We ask the mayor, councilman, and commissioner to reconsider the proposed McMichael Park development and shift resources to other neighborhoods.

|Peter Logan, spokesperson, Coalition to Save McMichael Park, Philadelphia

Rising sea levels not 'hogwash'

We would like to assert that sea-level rise is not "a bunch of hogwash," as the mayor of Downe Township, N.J., said ("Rising anxiety," June 25).

Tide-gauge records across the Mid-Atlantic region clearly show rates of sea-level rise that range from three to six millimeters per year, a fourfold increase over background rates of sea-level rise experienced in the area over the last several hundred years. The Army Corps of Engineers is going to spend tens of millions of dollars to protect Margate, Ventnor, and Longport with beach replenishment, due in large part to sea-level rise, and the living shorelines installed around Money Island are designed to reduce shoreline erosion rates.

However, these actions are only stop-gap protections. It is up to all of us to make the right decisions as to how to lessen the impact of climate disruption. We cannot hide from it or simply vote it away. We hope we all make the right choices for our children's sake.

|David Velinsky, professor, vice president for science, and Elizabeth Watson, wetlands section leader, Academy of Natural Sciences, Philadelphia

Keep Greek life with fixes

Excessive behaviors of any kind by members of a fraternity should be eliminated through a strict monitoring and enforcement process paid for by the Greek organizations themselves and approved by the university ("At Penn State, plan in place to make Greek life safer," June 23). Safety of the individual must come first and must be everyone's responsibility. Activities including hazing and excessive drinking at Penn State are clearly over the line and must be stopped immediately.

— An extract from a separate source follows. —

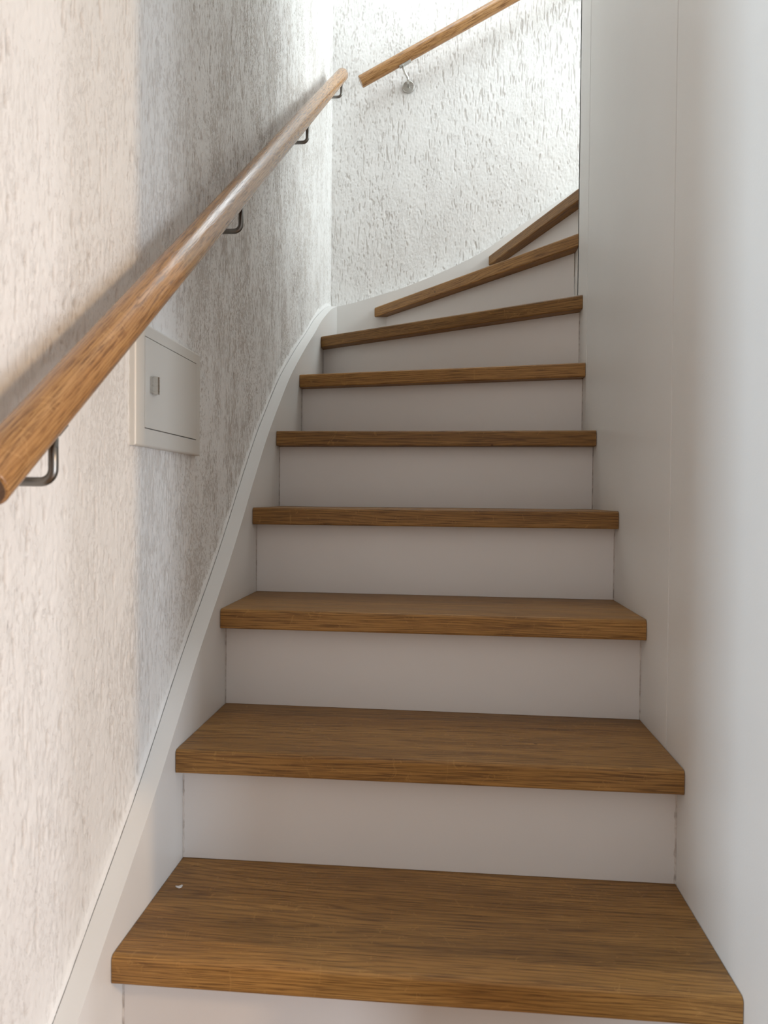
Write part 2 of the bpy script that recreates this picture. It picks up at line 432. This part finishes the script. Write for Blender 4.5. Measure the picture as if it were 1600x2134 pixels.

Enlightened college administrators and fraternity leadership should not throw the baby out with the bath water, but work to, immediately and diligently, develop a meaningful Greek system that protects all of the wonderful aspects of Greek life while eliminating quickly the repulsive activities in the headlines.

Organized Greek life has been the petri dish for leadership skills, personal values of responsibility and accountability, teamwork successes, and lifetime friendships for millions of young adults for more than 200 years, while contributing significant benefits to schools and communities.

|Thomas J. Lynch, Sigma Phi Lambda fraternity (1962), LaSalle University, Blue Bell

Nation built on freedom, not bias

As we get ready to celebrate the anniversary of our independence, our beginnings as a free nation, it is a painful spectacle to see this date being used as the marker for exclusion and promotion of fear ("Revised travel ban takes effect," Friday).

Our ancestors who signed the Declaration of Independence here, in our World Heritage City, recognized the value of showing "a decent respect to the opinions of mankind," but we seem to be trashing that concept with the banning of immigrants and refugees - the core groups that founded the nation.

We should set fear aside and offer the best of our country to the world.